Research In Experimental Particle Physics

I am an Experimental Particle Physicist. Until recently almost all of my research was conducted at matter-antimatter accelerators like CESR in Cornell, LEP in Geneva, and PEP-II in San Francisco.

However, thanks to Quantum Mechanics, at very high energies, you can learn nearly as much by colliding matter such as superfast proton with another energetic proton. Its also "cheaper".

My current project is searches for new elementary particles and interactions with the CMS detector at CERN. CMS is one of the two general purpose particle physics detector at the Large Hadron Collider (LHC). When completed in 2007, the LHC will be the highest energy particle smasher on Earth. We hope to find the Higgs particle and Supersymmetric particles at this collider.

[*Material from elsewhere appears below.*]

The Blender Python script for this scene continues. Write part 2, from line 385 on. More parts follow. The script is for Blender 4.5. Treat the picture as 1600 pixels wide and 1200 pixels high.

My last research project was in Heavy Quark Physics and searches for violation of discrete symmetries in nature. My group played a leading role in the first observation of Matter-Antimatter asymmetry (CP Violation) in B meson system. This measurement was performed with the BaBar detector at SLAC's PEP-II collider. My Ph.D student, Shahram Rahatlou won American Physical Society's 2004 M. Tanaka award for best Thesis dissertation on this topic.

Before coming to UCSD, I worked with the ALEPH detector at CERN. Most of my work here was on searches for new sub-atomic particles and interactions, Electroweak Physics and the physics of the b quark. I discovered the B_s meson and the Lambda_b baryon here.